A Conversation With Joss Stone
The English songstress on her new album and global inspiration
At just 28 years old, Joss Stone is already a music industry veteran. After making her debut with the multi-platinum The Soul Sessions as a teenager in 2003, she’s earned the endorsement of greats such as Smokey Robinson and Mick Jagger, and won some of the industries’ highest honors—including two BRIT Awards and one GRAMMY.
Over the years she’s shown a mastery of R&B and hip-hop influenced soul music. But when she first started writing the songs that would become her latest album—her seventh—she was hesitant. The tunes were heavily reggae inspired; she thought it would be, as she puts it, a bit weird.
“It spans five years,” she says of Water For Your Soul. “I started writing before I met Damian (Marley), thinking ‘Oh these are nice - maybe I’ll make a reggae record.’ I put the thought aside.” Marley, who you might say has more than a little credibility in the reggae realm, helped her loosen up. “He really encouraged me to go further with that,” she says of her initial instinct. “Then it turned from making this reggae and R&B record to a world album, with lots of inspirations.”

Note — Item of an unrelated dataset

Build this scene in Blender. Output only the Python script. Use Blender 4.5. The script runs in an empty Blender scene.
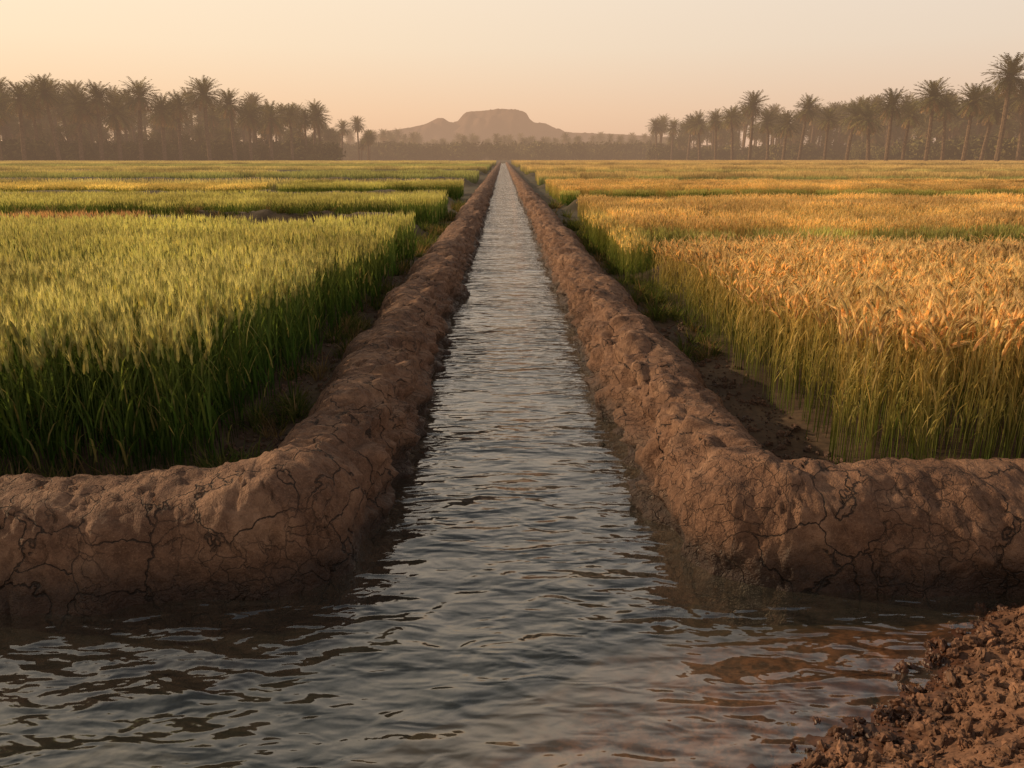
import bpy, math, random
import numpy as np
from mathutils import Vector
random.seed(7); rng=np.random.default_rng(7)
scene=bpy.context.scene
R=math.radians
# ------------------------------------------------------------ noise
def _h(x,y,z,s):
    n=(x.astype(np.int64)*374761393+y.astype(np.int64)*668265263+z.astype(np.int64)*1274126177+s*974711)&0xffffffff
    n=((n^(n>>13))*1103515245)&0xffffffff
    n=((n^(n>>16))*2246822519)&0xffffffff
    n=n^(n>>15)
    return (n&0xffffff)/float(0xffffff)*2-1
def vn(x,y,z,s=0):
    x,y,z=np.broadcast_arrays(np.asarray(x,float),np.asarray(y,float),np.asarray(z,float))
    xi=np.floor(x);yi=np.floor(y);zi=np.floor(z)
    f=[x-xi,y-yi,z-zi]; f=[t*t*t*(t*(t*6-15)+10) for t in f]
    r=0
    for a in (0,1):
        for b in (0,1):
            for c in (0,1):
                w=(f[0] if a else 1-f[0])*(f[1] if b else 1-f[1])*(f[2] if c else 1-f[2])
                r=r+w*_h(xi+a,yi+b,zi+c,s)
    return r
def fbm(x,y,z,o=4,s=0,g=.5):
    r=0;a=1.
    for i in range(o):
        r=r+a*vn(x*2**i+i*17.3,y*2**i+i*5.1,z*2**i+i*9.7,s+i); a*=g
    return r
# ------------------------------------------------------------ mesh helpers
def link(o): scene.collection.objects.link(o); return o
def grid_mesh(name,X,Y,Z,mat,smooth=True,flip=False):
    n,m=X.shape
    co=np.stack([X,Y,Z],-1).reshape(-1,3)
    i=np.arange(n*m).reshape(n,m)
    q=np.stack([i[:-1,:-1],i[1:,:-1],i[1:,1:],i[:-1,1:]],-1).reshape(-1,4)
    if flip: q=q[:,::-1]
    me=bpy.data.meshes.new(name)
    me.from_pydata(co.tolist(),[],q.tolist())
    if smooth: me.polygons.foreach_set("use_smooth",[True]*len(me.polygons))
    me.materials.append(mat)
    return link(bpy.data.objects.new(name,me))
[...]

The various influences on Water For Your Soul mirror another undertaking for the artist: an ongoing, ambitious tour scheduled to take her to every country in the world. She’s been to 44 so far—a fun but challenging experience. “Some of my thoughts on the ways of the world have been solidified, and some have changed,” she says. “Your body gets (messed) up. You go home and you rest. You have to have a balance.”

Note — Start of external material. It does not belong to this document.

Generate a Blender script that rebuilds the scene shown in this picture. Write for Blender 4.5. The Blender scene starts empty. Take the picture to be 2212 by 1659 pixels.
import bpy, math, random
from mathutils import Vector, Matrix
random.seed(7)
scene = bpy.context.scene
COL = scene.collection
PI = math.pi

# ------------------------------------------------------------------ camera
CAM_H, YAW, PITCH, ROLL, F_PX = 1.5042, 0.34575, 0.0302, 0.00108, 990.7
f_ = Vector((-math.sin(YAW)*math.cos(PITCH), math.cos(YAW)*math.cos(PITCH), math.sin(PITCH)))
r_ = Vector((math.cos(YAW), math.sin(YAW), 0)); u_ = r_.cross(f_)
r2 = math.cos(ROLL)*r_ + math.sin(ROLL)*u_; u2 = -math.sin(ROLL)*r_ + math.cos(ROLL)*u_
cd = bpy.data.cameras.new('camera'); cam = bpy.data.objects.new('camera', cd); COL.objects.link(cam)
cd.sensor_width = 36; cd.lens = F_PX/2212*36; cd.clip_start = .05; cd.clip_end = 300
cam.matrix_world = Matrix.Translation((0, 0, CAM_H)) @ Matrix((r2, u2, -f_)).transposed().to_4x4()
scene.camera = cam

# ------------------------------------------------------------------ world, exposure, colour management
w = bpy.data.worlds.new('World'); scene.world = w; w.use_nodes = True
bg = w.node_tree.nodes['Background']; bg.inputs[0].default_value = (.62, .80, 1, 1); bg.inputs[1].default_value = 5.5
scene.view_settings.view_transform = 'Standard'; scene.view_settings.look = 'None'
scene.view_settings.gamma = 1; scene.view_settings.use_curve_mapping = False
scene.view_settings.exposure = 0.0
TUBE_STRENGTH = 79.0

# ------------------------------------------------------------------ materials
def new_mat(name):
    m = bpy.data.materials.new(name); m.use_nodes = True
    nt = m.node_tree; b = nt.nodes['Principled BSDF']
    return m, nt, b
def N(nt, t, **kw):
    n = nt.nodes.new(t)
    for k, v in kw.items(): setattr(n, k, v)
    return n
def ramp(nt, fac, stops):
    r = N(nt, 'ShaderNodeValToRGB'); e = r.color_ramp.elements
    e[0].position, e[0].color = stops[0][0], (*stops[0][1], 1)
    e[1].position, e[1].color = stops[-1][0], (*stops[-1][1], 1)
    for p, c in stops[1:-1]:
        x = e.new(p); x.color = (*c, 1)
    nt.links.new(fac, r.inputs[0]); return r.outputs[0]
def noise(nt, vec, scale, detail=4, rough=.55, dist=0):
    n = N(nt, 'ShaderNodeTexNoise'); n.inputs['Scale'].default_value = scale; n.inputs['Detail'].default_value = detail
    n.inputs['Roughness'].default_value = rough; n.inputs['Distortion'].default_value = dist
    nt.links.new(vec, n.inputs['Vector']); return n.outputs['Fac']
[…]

Still, the exposure to varied cultures and musical styles are priceless, and she’s working with new artists she meets along the way. “It’s huge, it changes my sound,” she says. “I believe strongly that you are what you eat, and if you are feeding yourself different sounds and experiences you’ll never get bored. What you put out is going to be interesting.”

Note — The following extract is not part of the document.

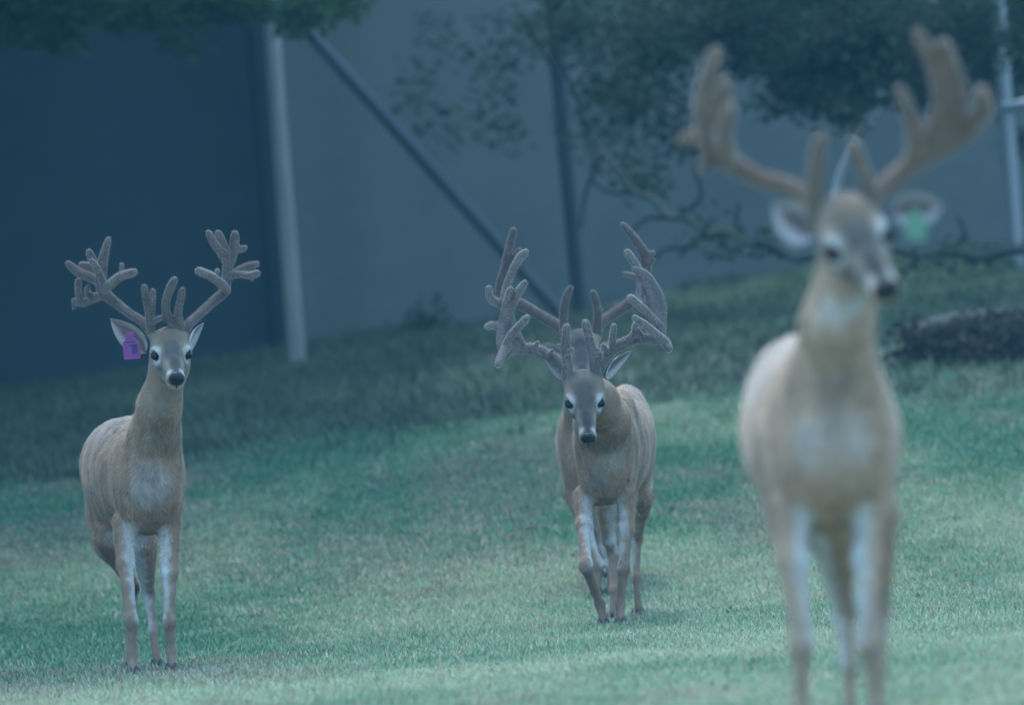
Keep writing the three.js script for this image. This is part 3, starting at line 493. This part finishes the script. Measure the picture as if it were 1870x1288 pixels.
// ---------------------------------------------------------------- fence: screen cloth on posts, braces
const clothMat = (c) => Object.assign(new THREE.MeshStandardMaterial({ color: new THREE.Color().setRGB(...c), roughness: 0.95, side: THREE.DoubleSide, vertexColors: true }));
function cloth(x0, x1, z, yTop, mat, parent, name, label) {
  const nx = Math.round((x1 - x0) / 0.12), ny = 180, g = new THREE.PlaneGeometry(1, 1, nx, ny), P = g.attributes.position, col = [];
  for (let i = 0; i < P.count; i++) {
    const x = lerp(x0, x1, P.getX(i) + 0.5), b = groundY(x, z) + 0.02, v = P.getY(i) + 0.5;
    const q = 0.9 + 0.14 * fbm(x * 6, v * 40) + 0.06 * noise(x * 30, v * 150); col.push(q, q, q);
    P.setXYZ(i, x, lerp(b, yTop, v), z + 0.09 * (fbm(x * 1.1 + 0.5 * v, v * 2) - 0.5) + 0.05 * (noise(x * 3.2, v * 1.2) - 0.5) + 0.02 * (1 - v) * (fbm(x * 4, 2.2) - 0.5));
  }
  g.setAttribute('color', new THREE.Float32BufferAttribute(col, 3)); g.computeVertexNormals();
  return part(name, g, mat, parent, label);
}
const pole = (a, b, r, r2 = r) => { const n = b.clone().sub(a), g = new THREE.CylinderGeometry(r2, r, n.length(), 20, 8); g.translate(0, n.length() / 2, 0); g.applyQuaternion(new THREE.Quaternion().setFromUnitVectors(V(0, 1, 0), n.normalize())); g.translate(a.x, a.y, a.z); return g; };
{
  const Z = -77.2, f = group('screened_fence', 'tall grey screen fence standing along the top of the bank', 'fence', V(0, 1.45, Z));
  const put = (m) => { m.position.sub(f.position); return m; };
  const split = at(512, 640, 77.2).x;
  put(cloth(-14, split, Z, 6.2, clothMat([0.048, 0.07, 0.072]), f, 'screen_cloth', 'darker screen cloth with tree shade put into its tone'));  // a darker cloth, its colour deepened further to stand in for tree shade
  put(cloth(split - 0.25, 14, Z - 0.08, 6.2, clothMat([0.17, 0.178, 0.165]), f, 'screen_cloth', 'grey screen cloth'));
  const steel = std([0.03, 0.036, 0.04], 1);
  for (const px of [-1100, -300, 508, 1090, 1700, 2500]) { const b = foot(px, 640, 76.9), t = b.clone().setY(6.3); if (px === 508 || px < 0 || px > 1800) put(part('fence_post', pole(b, t, px === 508 ? 0.07 : 0.05), steel, f)); }
  put(part('top_rail', pole(V(-14, 6.25, Z + 0.1), V(14, 6.25, Z + 0.1), 0.03), steel, f));
}
function single(name, label, category, a, b, r, mat, r2) { const g = group(name, label, category, a); const m = part('shaft', pole(V(0, 0, 0), b.clone().sub(a), r, r2), mat, g); return [g, m]; }
const noiseMap = (() => { const n = 256, d = new Uint8Array(n * n * 4); for (let y = 0; y < n; y++) for (let x = 0; x < n; x++) { const v = 150 + 105 * (fbm(x * 0.16, y * 0.012) * 0.7 + 0.3 * fbm(x * 0.05, y * 0.05)); d.set([v, v, v, 255], (y * n + x) * 4); } const t = new THREE.DataTexture(d, n, n); t.wrapS = t.wrapT = THREE.RepeatWrapping; t.magFilter = THREE.LinearFilter; t.colorSpace = THREE.SRGBColorSpace; t.needsUpdate = true; return t; })();
const paleWood = std([0.6, 0.56, 0.52], 0.9, { map: noiseMap }), darkSteel = std([0.045, 0.055, 0.06], 0.6, { metalness: 0.3 }), galv = std([0.32, 0.33, 0.34], 0.45, { metalness: 0.5 });
{
  const top = (px0, py0, d) => at(px0, py0, d);
  const b1 = foot(546, 700, 74); single('pale_post', 'pale weathered wooden post in front of the screen fence beside a dark post', 'post', b1, at(488, -60, 74), 0.056, paleWood, 0.05);
  const b2 = foot(1060, 590, 75.6); single('slim_post', 'slim dark steel post rising behind the hidden buck', 'post', b2, at(1002, -40, 75.6), 0.046, darkSteel);
  const b3 = foot(1864, 560, 73); const [g3] = single('galvanised_post', 'pale galvanised post with a short cross arm, partly behind leaves', 'post', b3, at(1818, -60, 73), 0.05, galv);
  part('cross_arm', pole(at(1832, 196, 72.95).sub(b3), at(1990, 172, 72.9).sub(b3), 0.035), galv, g3); part('post_cap', new THREE.SphereGeometry(0.056, 16, 10, 0, Math.PI * 2, 0, Math.PI / 2).translate(0, 0, 0).applyMatrix4(new THREE.Matrix4().setPosition(at(1818, -60, 73).sub(b3))), galv, g3);
  const e1 = foot(1046, 600, 75.2); single('brace_pole', 'long dark diagonal brace leaning from the ground up towards the pale wooden post', 'brace', e1, at(520, 10, 74.2), 0.043, std([0.12, 0.13, 0.15], 0.5, { metalness: 0.3 }));
  const e2 = foot(1542, 540, 74), g4 = group('bent_pipe', 'bright thin bent metal pipe seen between the antlers of the large blurred buck', 'pipe', e2);
  part('shaft', new THREE.TubeGeometry(new THREE.CatmullRomCurve3([e2, at(1532, 430, 74), at(1524, 372, 74), at(1530, 330, 74), at(1600, 200, 73.8), at(1652, 105, 73.6), at(1760, -90, 73.4)].map((p) => p.clone().sub(e2)), false, 'centripetal'), 60, 0.026, 12), std([0.62, 0.64, 0.66], 0.35, { metalness: 0.2 }), g4);
}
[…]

Along with growing as an artist, Stone is growing as a businesswoman too. Having started her own label, Stone’d Records, in 2011, she’s continuing to learn and apply those skills while balancing the act of remaining true to herself. But sometimes it’s tough, and having been in the business before the social media explosion, she has had to adapt. “Now, you’ve got to get involved, you’ve got to say ‘Hello, I’ve got a new record,’ and be involved more consciously. I try to make more an effort. (Social media) is definitely a bit odd for me. It’s not a natural tool, but you’ve got to move with the times. You’ve got to let people know what you’re up to – otherwise they won’t go to your gig.”
And whatever comes next in the industry, Stone’s confident she’ll keep calm and carry on. “I like to roll with the punches. The people decide. At the end of the day you have to embrace it. It doesn’t matter how they get it, I just want them to hear the music. With any industry, it’s really about the people. Now we have the Internet where people can review everything they buy and those reviews determine how many people go back again. At the end of the day, the music is for them.”
She chose BMI, she says, not only for its good business but also as part of a conscious choice to live holistically well. “They’re nice people. You make a choice for your business. You go where you have the most freedom. What’s really important for me is to have that freedom––that you’re treated fairly but with nice people, doing things for the right reasons, reasons you agree with. There are people who do things just for money, and good for them. And there are people who do things just for art, and that’s good for them too. But balance is important, and that’s a life choice.”
Given her talent, work ethic and the counsel of the world’s best, she seems well suited to roll with those proverbial punches. Part of that means keeping sane in a sometimes crazy environment. Baking has become a hobby, and she oozes with pride at having perfected making flowers from sugar. All these years later, “I feel I’m the same person. You have to have a balance. “I still do the same (stuff): I walk my dogs, I bake a cake, I go to bed.”